Eind jaren 50 telde AKU 50.000 medewerkers in 30 bedrijven die over vele landen verdeeld waren. In 1948 verhuisde een deel van de Edese conerij naar Emmercompascuum, terwijl men enige jaren later met de bouw van een zeer groot complex te Emmen begon, dat in 1952 begon te produceren. Het product was nylon. Een deel hiervan werd verwerkt in de Danlon fabrieken, die in 1953 hun poorten openden. Later kwamen daar nog diverse producten bij, zoals Twaron, Akulon, Terlenka en dergelijke. De wederopbouw leidde tot veel vraag naar arbeid en de komst van Italiaanse en Spaanse gastarbeiders: in 1956 te Arnhem, vanaf 1961 ook te Ede.
In 1969 fuseerde AKU met Koninklijke Zout Organon tot het AKZO-concern.

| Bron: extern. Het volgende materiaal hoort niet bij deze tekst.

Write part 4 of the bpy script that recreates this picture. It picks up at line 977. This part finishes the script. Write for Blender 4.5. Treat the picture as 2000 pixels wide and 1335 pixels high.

In 1970 brak de vezelcrisis uit, waardoor de kunstvezelfabrieken verliezen gingen maken. Dit leidde tot een plan om de moderne fabriek in Breda en een fabriek in Wuppertal te sluiten. Dit leidde tot veel protest, waardoor de operatie niet doorging. Later namen de verliezen toe en in 1976 werd de viscosefabriek te Arnhem gesloten. In 1977 sloot de vestiging in Emmercompascuum, en in 1982 werd ook de fabriek te Breda stilgelegd.
Enige opleving in de vezelsector viel te verwachten door de ontwikkeling van de 'supervezel' Twaron, waarvoor in 1976 de eerste pilot plant van start ging en in 1985 een negental productie-eenheden in bedrijf waren. In Nederland werd Twaron te Emmen geproduceerd.
In 1988 werd Enka omgedoopt in "Akzo Vezels en Polymeren Divisie", later "Akzo Fibers" geheten.
In 1998 werd het Engelse bedrijf Courtaulds door Akzo Nobel gekocht, waarmee de cirkel weer rond was. De vezelactiviteiten van Courtaulds werden samengevoegd met die van Akzo Fibers en onder de naam Acordis verkocht aan CVC Capital Partners. Hiermee kwam een einde aan de kunstvezelactiviteiten van Akzo Nobel. De diverse business units gingen allemaal nieuwe namen dragen, terwijl de Twaron activiteiten aan het Japanse bedrijf Teijin werden verkocht. De locatie te Emmen heet nu Emmtec Industry and Business Park, en de diverse bedrijfsonderdelen zijn min of meer verzelfstandigd en opereren onder verschillende, soms snel wisselende, namen, waaronder de naam Acordis.
De fabriek te Ede werd in 2002 stilgelegd (Zie het artikel over ENKA (bedrijf)). Hierbij verloren 550 medewerkers hun baan. Een deel van de gebouwen, waaronder de twee schoorstenen, de poort, de Westhal en het kantinegebouw, is industrieel rijksmonument en als zodanig beschermd. Een groot deel van de reusachtige fabriek is echter gesloopt en heeft plaatsgemaakt voor woningen van de ENKA-wijk.